Australian mining has a global reputation for being tough. Remote operations, abrasive materials and relentless production demands have pushed mining equipment to its limits for decades.
For Schlam, decades working alongside some of the world’s most demanding mining operations hasn’t just shaped our products, it’s shaped how we think about payload, performance, and what actually works on site.
Now, those lessons are being applied across North America, helping operations in the U.S., Canada and Mexico unlock more efficient, consistent haul performance through custom engineered truck bed solutions.
1. Payload Optimisation Starts with the Reality of Your Site
No two mining operations are the same.
Haul roads vary, load cycles shift, material fragmentation changes, wear patterns evolve and even sites mining the same commodity can present completely different challenges.

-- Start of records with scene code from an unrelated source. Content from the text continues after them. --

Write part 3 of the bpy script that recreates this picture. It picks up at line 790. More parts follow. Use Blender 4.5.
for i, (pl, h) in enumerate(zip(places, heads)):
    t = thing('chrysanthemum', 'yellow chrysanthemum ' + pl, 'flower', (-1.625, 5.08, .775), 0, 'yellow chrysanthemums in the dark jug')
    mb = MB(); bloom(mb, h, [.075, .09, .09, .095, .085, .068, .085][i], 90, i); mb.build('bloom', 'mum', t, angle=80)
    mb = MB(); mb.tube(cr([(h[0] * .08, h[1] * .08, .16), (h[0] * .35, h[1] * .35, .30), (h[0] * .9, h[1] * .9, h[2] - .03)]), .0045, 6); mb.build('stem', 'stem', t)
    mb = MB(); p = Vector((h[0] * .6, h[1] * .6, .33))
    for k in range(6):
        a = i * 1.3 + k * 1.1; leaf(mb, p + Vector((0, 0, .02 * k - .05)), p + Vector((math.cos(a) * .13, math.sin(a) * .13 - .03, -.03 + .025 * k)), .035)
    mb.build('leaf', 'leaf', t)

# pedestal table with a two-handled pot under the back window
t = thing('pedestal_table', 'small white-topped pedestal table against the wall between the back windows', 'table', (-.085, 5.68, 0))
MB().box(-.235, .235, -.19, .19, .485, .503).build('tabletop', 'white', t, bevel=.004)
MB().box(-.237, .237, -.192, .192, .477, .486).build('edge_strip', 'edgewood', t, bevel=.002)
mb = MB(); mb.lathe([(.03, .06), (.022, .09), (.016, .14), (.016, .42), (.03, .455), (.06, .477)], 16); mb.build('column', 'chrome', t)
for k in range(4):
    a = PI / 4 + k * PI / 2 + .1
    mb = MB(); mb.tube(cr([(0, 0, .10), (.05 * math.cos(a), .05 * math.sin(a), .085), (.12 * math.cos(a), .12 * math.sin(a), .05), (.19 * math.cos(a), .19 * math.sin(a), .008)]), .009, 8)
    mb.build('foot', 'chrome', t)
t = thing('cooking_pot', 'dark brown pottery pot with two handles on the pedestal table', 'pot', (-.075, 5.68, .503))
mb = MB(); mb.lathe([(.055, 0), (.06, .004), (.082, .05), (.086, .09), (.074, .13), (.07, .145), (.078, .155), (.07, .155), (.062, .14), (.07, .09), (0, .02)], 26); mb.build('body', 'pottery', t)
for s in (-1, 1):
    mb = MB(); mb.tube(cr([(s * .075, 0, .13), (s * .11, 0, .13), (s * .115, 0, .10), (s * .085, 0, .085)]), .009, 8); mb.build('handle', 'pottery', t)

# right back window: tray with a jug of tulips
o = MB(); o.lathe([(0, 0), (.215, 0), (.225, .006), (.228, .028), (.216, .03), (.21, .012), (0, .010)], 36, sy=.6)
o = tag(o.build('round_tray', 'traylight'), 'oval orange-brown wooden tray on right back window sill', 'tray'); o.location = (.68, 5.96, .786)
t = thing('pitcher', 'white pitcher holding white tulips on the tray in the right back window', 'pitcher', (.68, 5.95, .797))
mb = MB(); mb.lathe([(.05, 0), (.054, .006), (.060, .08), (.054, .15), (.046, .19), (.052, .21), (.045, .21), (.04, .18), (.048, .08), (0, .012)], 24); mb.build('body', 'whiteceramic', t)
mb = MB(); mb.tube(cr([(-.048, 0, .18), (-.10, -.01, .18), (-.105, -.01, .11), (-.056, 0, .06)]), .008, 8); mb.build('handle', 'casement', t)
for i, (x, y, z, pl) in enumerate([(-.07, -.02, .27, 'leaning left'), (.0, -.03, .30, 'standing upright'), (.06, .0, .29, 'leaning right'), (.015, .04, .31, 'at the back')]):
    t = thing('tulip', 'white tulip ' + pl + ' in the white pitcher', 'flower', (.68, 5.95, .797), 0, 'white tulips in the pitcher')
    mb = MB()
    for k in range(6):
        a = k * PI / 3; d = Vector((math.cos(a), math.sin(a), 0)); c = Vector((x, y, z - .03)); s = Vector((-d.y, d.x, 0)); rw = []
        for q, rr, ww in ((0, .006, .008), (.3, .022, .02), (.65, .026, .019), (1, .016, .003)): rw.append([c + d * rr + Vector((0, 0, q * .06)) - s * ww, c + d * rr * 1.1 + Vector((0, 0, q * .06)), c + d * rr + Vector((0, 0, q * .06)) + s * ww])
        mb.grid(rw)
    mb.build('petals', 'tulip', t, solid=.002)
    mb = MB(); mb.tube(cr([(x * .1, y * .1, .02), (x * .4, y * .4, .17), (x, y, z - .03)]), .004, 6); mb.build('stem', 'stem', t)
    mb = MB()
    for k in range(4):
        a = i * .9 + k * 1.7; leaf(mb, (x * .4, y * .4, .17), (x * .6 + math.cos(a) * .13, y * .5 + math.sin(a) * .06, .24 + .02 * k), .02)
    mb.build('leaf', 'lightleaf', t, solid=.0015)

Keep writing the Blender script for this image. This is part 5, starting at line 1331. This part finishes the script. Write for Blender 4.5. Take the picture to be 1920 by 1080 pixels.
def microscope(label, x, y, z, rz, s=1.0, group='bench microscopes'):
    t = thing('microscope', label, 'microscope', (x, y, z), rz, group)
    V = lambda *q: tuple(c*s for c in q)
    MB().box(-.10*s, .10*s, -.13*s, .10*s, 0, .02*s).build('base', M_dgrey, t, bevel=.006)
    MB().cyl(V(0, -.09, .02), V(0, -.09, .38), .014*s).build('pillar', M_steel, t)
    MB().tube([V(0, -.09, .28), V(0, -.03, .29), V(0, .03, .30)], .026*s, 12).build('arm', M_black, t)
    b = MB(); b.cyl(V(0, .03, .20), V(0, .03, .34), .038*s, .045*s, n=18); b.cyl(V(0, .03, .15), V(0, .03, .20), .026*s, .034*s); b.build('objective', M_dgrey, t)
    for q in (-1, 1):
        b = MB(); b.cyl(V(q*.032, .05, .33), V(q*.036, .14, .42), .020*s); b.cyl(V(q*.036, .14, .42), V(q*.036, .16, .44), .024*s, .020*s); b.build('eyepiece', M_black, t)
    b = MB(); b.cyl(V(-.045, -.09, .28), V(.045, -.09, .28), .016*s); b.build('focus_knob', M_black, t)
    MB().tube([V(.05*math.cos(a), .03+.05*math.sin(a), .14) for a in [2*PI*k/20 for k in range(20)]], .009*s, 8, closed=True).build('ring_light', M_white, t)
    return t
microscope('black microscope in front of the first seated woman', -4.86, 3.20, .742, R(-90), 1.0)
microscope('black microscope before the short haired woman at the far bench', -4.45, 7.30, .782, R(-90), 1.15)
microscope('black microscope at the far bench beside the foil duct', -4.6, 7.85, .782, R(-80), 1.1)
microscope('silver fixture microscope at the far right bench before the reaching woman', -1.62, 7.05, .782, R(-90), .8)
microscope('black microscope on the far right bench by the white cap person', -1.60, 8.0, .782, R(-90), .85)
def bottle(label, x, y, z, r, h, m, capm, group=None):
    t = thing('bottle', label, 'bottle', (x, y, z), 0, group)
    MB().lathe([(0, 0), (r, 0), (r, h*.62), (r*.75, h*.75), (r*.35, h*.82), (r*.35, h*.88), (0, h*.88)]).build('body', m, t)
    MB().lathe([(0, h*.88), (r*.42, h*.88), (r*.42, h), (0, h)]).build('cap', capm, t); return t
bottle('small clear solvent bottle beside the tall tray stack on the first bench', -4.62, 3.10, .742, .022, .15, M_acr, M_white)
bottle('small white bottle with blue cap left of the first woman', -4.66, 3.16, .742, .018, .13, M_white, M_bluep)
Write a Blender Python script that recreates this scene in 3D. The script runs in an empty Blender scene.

That’s why there’s no such thing as a universal truck bed solution.
According to our VP Global Products, Tom Smith, it’s about understanding the mining environment and its challenges that allows us to develop the right product. This understanding is drawn from decades of lessons in the field.
Tom now works alongside Schlam’s North American team in Tucson, bringing experience from hundreds of mine sites into local applications.
For Schlam, performance starts on site.
We work directly with operations to understand how their fleet actually runs, because the detail matters:
- How material flows and fragments
- Haul road conditions and variability
- Load distribution and retention
- Wear patterns across the tray
- Truck and excavator interaction
The result isn’t a standard design.
It’s a truck bed engineered around the realities of your operation, built to deliver payload gains where they actually happen.
2. Real Gains Come from Real Data
In Australian mining, performance improvements rarely come from a single big change.
They come from small, deliberate engineering decisions, built on data collected in the field.
Our VP Business Development, North America, John Nielson and his team attend site to scan your existing beds and understand how your material is actually wearing them.
That hands-on approach reveals opportunities you won’t find in a specification sheet.
Targeted design refinements, based on real operating data, can unlock measurable gains:
- Increased floor length to improve material retention
- Geometry optimisation to enhance material flow
- Reduced carryback and spillage
- Wear management to sustain long-term performance
- More consistent payload across every cycle
For North American operations, this creates a clear advantage.
Many of today’s challenges in copper, gold and iron ore have already been solved elsewhere. The opportunity is applying those proven learnings to local conditions, faster, and with confidence.
3. Safety and Performance Are Engineered Together
In high-performance mining environments, safety and productivity aren’t competing priorities, they’re directly linked.
Poor material flow. Unstable loads. Inefficient truck interactions.
These don’t just impact output, they introduce operational risk.
That’s why safety is engineered into every Schlam truck bed from day one.
Design features that improve safety also drive more consistent performance:
- Tail kicks to reduce truck interaction risks
- Controlled discharge profiles for predictable unloading
- Improved load stability across haul cycles
- Safer material retention in transit
Safety is the first value of our company, and we engineer that into every design.
Proven in Australia. Delivered in North America.
Australian mining conditions have already done the hard work, testing, refining and proving what high-performance load and haul looks like under pressure.
Schlam brings those lessons directly to North American operations, combining global experience with local insight to deliver customised solutions that improve payload, efficiency and reliability.
Because better performance doesn’t come from standard design.
It comes from understanding how your operation actually works, and engineering around it.